Turning those who smoke weed into criminals by constitutional reform is not only a judicial aberration; it also makes them the target of imprisonment and police blackmail, without serving as a cure. This only adds to the workload of officials —already hard found to stop the dangerous criminals—, to prison overcrowding, and to the nation’s expenditures. Prison is for narcotics traffickers; prevention campaigns and education for consumers.

There are three surprising aspects in this official proposal. First, the degree of misinformation. At a time when many countries in the world —even some States in the US—recognize the failure of drug prohibition and are seeking alternative paths to recover from a war lost, Colombia expects to launch what is sure to be a social failure.

The second aspect is the authoritarian attitude revealed by this “solution.” At the least obstacle, the government resorts to force.

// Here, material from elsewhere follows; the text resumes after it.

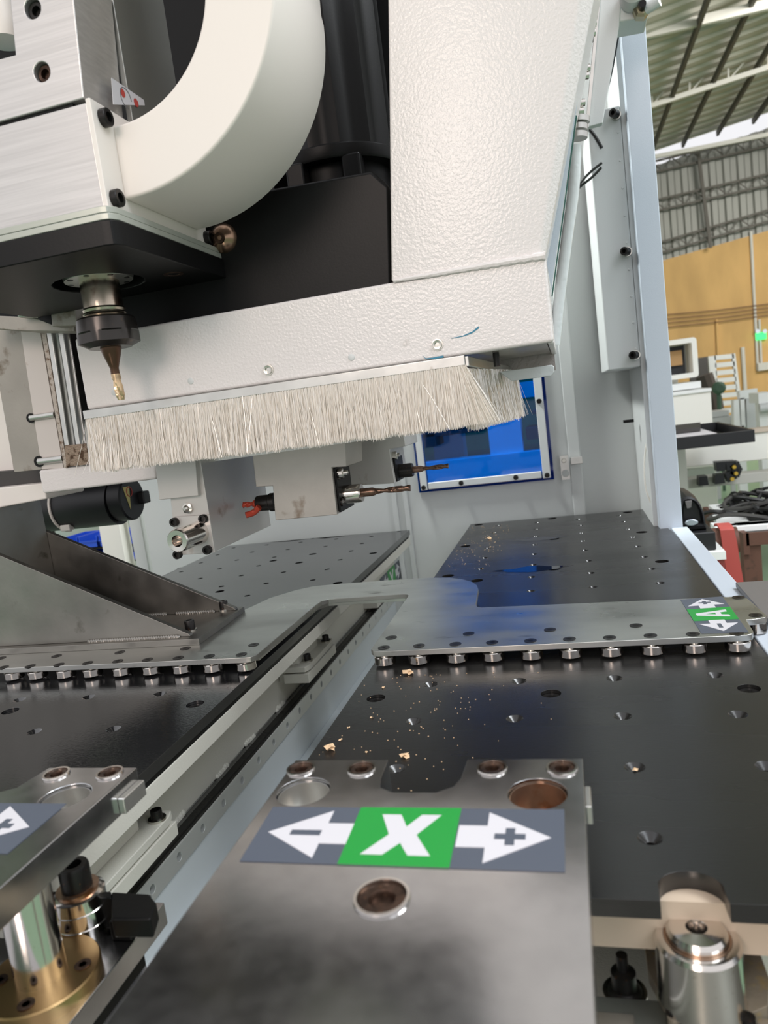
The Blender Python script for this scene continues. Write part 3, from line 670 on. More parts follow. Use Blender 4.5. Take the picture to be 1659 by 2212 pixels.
# left table
lf = conv([(485, 790), (655, 775), (828, 762), (888, 743), (1010, 745), (1190, 732), (1330, 706), (1143, 768), (955, 782), (763, 798), (580, 812), (403, 826), (1087, 806), (693, 838), (502, 853), (317, 867), (1030, 851), (613, 882), (413, 897), (207, 893), (218, 912), (964, 900), (740, 915), (525, 932), (314, 947), (890, 955), (652, 972), (423, 988), (555, 1035)], 300, 850, 2.37)
ls = conv([(890, 822), (688, 856), (1200, 817), (820, 866), (414, 1013), (1018, 970)], 300, 850, 2.37)
ln = conv([(530, 1122), (955, 1103), (115, 1138), (205, 1328), (678, 1312)], 0, 1100, 2.765)
lns = conv([(62, 1205), (1165, 1163)], 0, 1100, 2.765)
Lt = thing('perforated_table', 'left black perforated work table behind the roller bar', 'work table', (-2.2, 1.36, 0))
hl = holes_from(lf, .019, 0) + holes_from(ls, .030, 0) + holes_from(ln, .027, .35, .010) + holes_from(lns, .034, 0)
m = M(); m.plate([(-3.05, 1.3), (-1.368, 1.3), (-1.368, 5.93), (-3.05, 5.93)], hl, -.04, 0); m.build('table_plate', black, Lt, .0025)
for p in lns:
    q = at(*p, z=0); inst('screw', scr34, (q.x, q.y, -.012), Lt)
m = M(); m.box(-3.0, -1.375, 1.35, 5.9, -.0405 - .02, -.0405); m.build('backing_plate', blackp, Lt)
m = M(); m.box(-1.55, -1.372, 1.3, 5.93, -.125, -.061); m.build('side_beam', bedm, Lt, .004)
m = M(); m.box(-3.0, -2.8, 1.3, 5.9, -.3, -.061); m.build('side_beam', bedm, Lt, .004)
# bed, rail and carriages
Bd = thing('machine_bed', 'white painted bed side running under the left table', 'bed', (-1.9, 3, FZ))
M().box(-2.9, -1.66, 1.0, 5.95, -2.098, -.36).build('bed_body', bedm, Bd, .01)
M().box(-1.66, -1.645, 1.0, 5.95, -.50, -.31).build('bed_web', bedm, Bd, .003)
M().box(-1.66, -1.575, .8, 5.95, -2.098, -.59).build('bed_side', bluew, Bd, .006)
M().box(-1.575, -1.50, .8, 6.0, -2.098, -.80).build('bed_foot', bluew, Bd, .006)
rng = random.Random(5)
for yy in (1.45, 1.95, 2.35, 2.75, 3.05, 3.45, 3.9):
    m = M()
    for k in range(7): 
        c = V(-1.645, yy + k * .016, -.495 + rng.uniform(-.006, .006)); m.lathe(c, (1, 0, .3), [(.010, -.004), (.014 + rng.uniform(0, .004), .003), (.006, .010)], 8)
    m.build('weld_bead', bedm, Bd)
Rl = thing('linear_rail', 'black topped linear guide rail with bolt holes along the bed side', 'rail', (-1.6, 3, -.59))
xr = -1.555
hs = []
y_ = 1.2
yy0 = at(389, 1857, x=xr).y
for k in range(-3, 20): hs.append((yy0 + k * (at(784, 1368, x=xr).y - yy0) / 14.0, -.543, .017, .017, 0))
m = M(); m.plate([(.95, -.585), (5.9, -.585), (5.9, -.503), (.95, -.503)], hs, xr - .02, xr, lambda u, v, w: (w, u, v)); m.build('rail_face', mat('bright_rail_steel', (.80, .82, .80), .35, .6, .05, 200), Rl, .0015)
m = M(); m.box(-1.64, -1.576, .95, 5.9, -.587, -.50); m.build('rail_core', blackp, Rl)
m = M(); m.slab([(-1.64, .95, -.5), (-1.61, .95, -.492), (-1.585, .95, -.5), (-1.562, .95, -.503), (-1.555, .95, -.512), (-1.575, .95, -.512)], (0, 4.95, 0)); m.build('rail_top', blackr, Rl, .001)
def carriage(y0, y1, lbl):
    t = thing('rail_carriage', lbl, 'carriage', (-1.5, (y0 + y1) / 2, -.45), 'carriages under the left table')
    m = M(); m.slab([(-1.60, y0, -.31), (-1.47, y0, -.31), (-1.455, y0 + .04, -.31), (-1.455, y1 - .04, -.31), (-1.47, y1, -.31), (-1.60, y1, -.31)], (0, 0, .03)); m.build('flange', bedm, t, .004)
    m = M(); m.box(-1.60, -1.455, y0, y1, -.37, -.318); m.build('lower_plate', bedm, t, .004)
    m = M(); m.box(-1.64, -1.60, y0 + .04, y1 - .04, -.372, -.30); m.build('backing', bedm, t)
    m = M(); m.slab([(-1.60, y0 + .02, -.28), (-1.52, y0 + .05, -.28), (-1.52, y1 - .12, -.28), (-1.60, y1 - .12, -.28)], (0, 0, .12)); m.build('rib', bedm, t, .004)
    for yy in (y0 + .10, y1 - .06):
        inst('washer', wash_s, (-1.488, yy, -.28), t); inst('cap_screw', cap_s, (-1.488, yy, -.272), t)
carriage(3.50, 3.98, 'far painted carriage block riding the linear rail by the plate cutout')
carriage(1.25, 2.12, 'near painted carriage block with rusty edge beside the left clamp')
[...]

This is the same impulse that, at another level, prefers bullets over political dialogue. What do drug consumers have to add? To jail with them! One day adultery will be considered a crime against one’s family, and women who commit adultery will be put in prison. This is no joke: it was so for many years.

The third aspect is the fundamentalist roots of the proposal. The President is not content with a law that penalizes drugs: he wants to incorporate it into the 1991 Constitution, where it will be quite difficult to change. Londoño, a former Law professor would have advised, in his classes, against this nervous tic of incorporating in the Carta Magna one and all personal initiatives which the government considers interesting.

If we forbid personal consumption in an article of our Constitution, ¿why not use another to consecrate the importance of obeying traffic lights?  It is well known that traffic violations cause more deaths than drug use.

Some day President Uribe and other government officials will understand that consumption will decline when it ceases to be an profitable temptation managed by the mafia. That is, when drugs are addressed much as alcohol is. No one would remotely consider nowadays the possibility of rehabilitating drinkers by putting them in prison, instead of resorting to AA.